Innumerable authorities have been pressed upon our attention by counsel on both sides of this controversy. Pages would be needlessly consumed in considering and distinguishing them without adding profitably anything to what is said by Orladt, J., in delivering the opinion of the Superior Court. We rest our judgment upon what we regard as the plain meaning of the statute and the manifest intention of the legislature to which we have referred. As peculiarly applicable to this case we cite, without more, what was said in Queen v. Holmes, L. R. 12 Q. B. D. 23. In that case the defendant was a manufacturer at Nottingham, and entered into a contract to build there a lace machine to be sent to France. He wrote at Nottingham a letter containing á pretense which was false, and posted it at that place. It was received by the prosecutor in Caudry, France, from which place a draft for ,£150 was sent.
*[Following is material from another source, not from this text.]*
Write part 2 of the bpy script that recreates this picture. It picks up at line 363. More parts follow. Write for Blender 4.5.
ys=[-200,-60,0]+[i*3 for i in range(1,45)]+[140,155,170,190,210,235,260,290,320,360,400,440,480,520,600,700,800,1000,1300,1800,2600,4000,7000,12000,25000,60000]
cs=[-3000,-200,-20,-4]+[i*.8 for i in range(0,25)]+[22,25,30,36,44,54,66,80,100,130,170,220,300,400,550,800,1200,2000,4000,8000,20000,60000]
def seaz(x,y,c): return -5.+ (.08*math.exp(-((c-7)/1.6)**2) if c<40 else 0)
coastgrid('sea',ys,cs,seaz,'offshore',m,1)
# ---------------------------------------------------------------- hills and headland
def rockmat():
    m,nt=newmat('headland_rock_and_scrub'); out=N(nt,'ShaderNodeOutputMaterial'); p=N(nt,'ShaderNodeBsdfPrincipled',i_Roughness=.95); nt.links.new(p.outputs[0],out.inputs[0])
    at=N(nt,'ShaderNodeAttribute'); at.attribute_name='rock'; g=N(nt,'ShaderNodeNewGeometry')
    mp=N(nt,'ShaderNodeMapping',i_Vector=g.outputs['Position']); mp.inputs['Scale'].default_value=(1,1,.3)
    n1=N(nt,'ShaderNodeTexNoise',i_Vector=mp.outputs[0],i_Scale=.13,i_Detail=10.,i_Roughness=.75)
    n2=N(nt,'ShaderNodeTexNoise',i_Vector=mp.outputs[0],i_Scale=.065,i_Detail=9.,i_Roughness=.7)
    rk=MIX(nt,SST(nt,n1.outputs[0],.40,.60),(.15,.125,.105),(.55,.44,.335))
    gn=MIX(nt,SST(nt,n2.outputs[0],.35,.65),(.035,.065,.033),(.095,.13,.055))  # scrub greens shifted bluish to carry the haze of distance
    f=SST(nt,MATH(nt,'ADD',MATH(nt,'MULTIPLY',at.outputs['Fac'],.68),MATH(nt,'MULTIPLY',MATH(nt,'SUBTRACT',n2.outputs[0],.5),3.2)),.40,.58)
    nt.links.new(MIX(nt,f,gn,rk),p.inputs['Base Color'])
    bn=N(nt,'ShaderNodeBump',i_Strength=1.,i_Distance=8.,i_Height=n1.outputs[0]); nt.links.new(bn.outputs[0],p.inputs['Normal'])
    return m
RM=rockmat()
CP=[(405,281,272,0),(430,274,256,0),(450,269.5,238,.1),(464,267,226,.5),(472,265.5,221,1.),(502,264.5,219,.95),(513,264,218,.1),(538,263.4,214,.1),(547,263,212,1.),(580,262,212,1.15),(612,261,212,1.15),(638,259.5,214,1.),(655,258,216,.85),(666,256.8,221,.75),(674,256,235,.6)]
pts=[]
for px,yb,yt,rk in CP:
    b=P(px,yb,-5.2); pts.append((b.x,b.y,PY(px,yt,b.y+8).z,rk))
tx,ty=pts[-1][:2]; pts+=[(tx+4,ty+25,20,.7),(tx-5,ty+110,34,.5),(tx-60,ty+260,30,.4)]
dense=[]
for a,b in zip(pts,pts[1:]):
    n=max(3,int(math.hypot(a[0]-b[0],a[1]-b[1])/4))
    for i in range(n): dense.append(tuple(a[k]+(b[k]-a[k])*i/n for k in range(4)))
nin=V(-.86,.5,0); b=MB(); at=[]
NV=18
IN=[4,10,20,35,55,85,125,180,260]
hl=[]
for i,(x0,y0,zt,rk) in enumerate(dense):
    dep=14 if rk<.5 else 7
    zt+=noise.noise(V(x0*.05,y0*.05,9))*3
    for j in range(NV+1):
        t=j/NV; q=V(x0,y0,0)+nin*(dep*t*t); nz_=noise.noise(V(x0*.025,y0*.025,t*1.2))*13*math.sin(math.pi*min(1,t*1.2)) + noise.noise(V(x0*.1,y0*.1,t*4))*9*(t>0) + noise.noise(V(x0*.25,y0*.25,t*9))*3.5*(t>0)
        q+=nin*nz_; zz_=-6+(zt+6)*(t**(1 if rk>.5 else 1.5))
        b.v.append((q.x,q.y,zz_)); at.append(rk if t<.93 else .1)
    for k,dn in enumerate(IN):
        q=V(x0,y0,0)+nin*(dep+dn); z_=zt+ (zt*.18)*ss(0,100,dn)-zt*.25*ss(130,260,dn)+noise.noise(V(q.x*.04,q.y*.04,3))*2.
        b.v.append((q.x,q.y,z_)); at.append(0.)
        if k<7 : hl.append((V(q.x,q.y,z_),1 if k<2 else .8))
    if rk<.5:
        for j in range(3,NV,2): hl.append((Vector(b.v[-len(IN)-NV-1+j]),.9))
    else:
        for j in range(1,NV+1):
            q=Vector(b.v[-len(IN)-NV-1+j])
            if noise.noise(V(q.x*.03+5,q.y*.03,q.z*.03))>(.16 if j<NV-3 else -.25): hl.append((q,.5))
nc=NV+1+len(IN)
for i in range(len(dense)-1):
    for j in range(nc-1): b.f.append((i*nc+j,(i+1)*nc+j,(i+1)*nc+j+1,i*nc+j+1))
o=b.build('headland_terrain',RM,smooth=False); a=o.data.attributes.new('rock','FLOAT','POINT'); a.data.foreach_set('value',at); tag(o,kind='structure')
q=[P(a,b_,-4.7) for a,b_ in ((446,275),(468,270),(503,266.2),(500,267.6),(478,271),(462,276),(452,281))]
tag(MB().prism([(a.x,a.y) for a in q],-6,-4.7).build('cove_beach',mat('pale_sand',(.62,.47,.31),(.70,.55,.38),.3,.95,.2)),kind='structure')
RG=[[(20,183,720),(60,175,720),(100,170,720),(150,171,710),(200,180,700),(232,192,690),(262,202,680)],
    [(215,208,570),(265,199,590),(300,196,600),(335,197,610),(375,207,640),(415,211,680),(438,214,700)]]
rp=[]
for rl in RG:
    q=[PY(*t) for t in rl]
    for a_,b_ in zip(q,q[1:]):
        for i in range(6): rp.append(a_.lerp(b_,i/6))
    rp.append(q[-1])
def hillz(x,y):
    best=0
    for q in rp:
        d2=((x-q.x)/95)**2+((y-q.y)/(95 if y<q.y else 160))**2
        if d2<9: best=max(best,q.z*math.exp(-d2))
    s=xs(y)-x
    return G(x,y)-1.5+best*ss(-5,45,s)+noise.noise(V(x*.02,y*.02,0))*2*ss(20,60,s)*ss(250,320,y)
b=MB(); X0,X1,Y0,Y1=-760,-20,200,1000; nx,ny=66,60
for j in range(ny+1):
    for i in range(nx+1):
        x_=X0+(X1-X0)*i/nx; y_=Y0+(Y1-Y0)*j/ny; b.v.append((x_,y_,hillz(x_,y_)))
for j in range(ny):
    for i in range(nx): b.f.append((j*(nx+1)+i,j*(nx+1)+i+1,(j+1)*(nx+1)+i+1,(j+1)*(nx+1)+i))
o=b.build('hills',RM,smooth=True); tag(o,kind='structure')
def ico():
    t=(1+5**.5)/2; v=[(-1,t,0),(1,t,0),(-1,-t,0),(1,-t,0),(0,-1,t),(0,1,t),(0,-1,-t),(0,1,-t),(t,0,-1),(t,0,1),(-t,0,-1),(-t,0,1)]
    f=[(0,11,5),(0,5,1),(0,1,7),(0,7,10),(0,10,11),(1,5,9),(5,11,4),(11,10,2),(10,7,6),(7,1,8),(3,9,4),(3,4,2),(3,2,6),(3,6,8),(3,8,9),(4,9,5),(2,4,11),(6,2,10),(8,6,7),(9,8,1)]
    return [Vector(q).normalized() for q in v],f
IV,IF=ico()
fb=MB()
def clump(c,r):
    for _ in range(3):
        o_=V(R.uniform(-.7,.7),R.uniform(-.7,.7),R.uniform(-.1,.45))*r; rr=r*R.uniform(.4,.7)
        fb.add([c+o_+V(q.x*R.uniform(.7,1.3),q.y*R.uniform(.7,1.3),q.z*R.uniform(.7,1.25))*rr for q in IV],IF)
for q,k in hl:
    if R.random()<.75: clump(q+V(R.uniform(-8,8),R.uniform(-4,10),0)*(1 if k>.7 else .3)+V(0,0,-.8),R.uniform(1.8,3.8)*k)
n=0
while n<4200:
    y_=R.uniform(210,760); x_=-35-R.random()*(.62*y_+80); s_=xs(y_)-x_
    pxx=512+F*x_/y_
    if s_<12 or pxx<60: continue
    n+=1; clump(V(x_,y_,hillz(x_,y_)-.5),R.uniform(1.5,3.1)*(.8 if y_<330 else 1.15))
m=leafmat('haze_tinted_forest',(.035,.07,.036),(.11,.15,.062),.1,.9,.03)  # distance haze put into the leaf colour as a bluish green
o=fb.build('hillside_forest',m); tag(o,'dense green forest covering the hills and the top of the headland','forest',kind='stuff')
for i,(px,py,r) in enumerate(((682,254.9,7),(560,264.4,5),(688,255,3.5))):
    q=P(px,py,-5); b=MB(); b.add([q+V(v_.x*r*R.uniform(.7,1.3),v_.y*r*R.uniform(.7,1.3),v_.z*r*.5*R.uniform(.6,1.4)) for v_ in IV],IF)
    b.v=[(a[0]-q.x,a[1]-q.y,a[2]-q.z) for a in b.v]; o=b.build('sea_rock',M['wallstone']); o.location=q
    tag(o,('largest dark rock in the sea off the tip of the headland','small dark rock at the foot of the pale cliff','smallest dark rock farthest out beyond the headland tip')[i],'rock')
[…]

The defendant received it at Nottingham and had it cashed there. It was argued that no offense had been committed in England, and that, therefore, its courts had no jurisdiction; but it was said by Lord Coleridge, C. J.: “ This conviction is perfectly proper. The charge was of obtaining money by false pretenses, and that charge was proved; but a question is re*548served as to whether the place of trial was a correct place in which to try the prisoner. There is no doubt that it was correct ; it appears, if authority be needed, from the case of Rex v. Burdett, 4 Barn. & Ald. 95, that when a letter such as the one in question is posted the pretense is made, and here it appears the money is actually received and obtained as well as the letter posted in Nottingham. Of the two necessary ingredients of the offense both take place in Nottingham. It may be that one important part of the offense taking place in Nottingham would be sufficient, but here both ingredients take place in Nottingham.” To this Hawkins, J., added: “ There is no doubt about this case; the conviction is right; every element occurred at "Nottingham; whatever the prisoner did he did there. If the conviction were quashed it would enable fraudulent people to carry on a profitable trade in false pretenses with impunity.”
The judgment of the Superior Court and its order that the record be remitted to the court below, for the purpose of carrying out the sentence there imposed, are affirmed.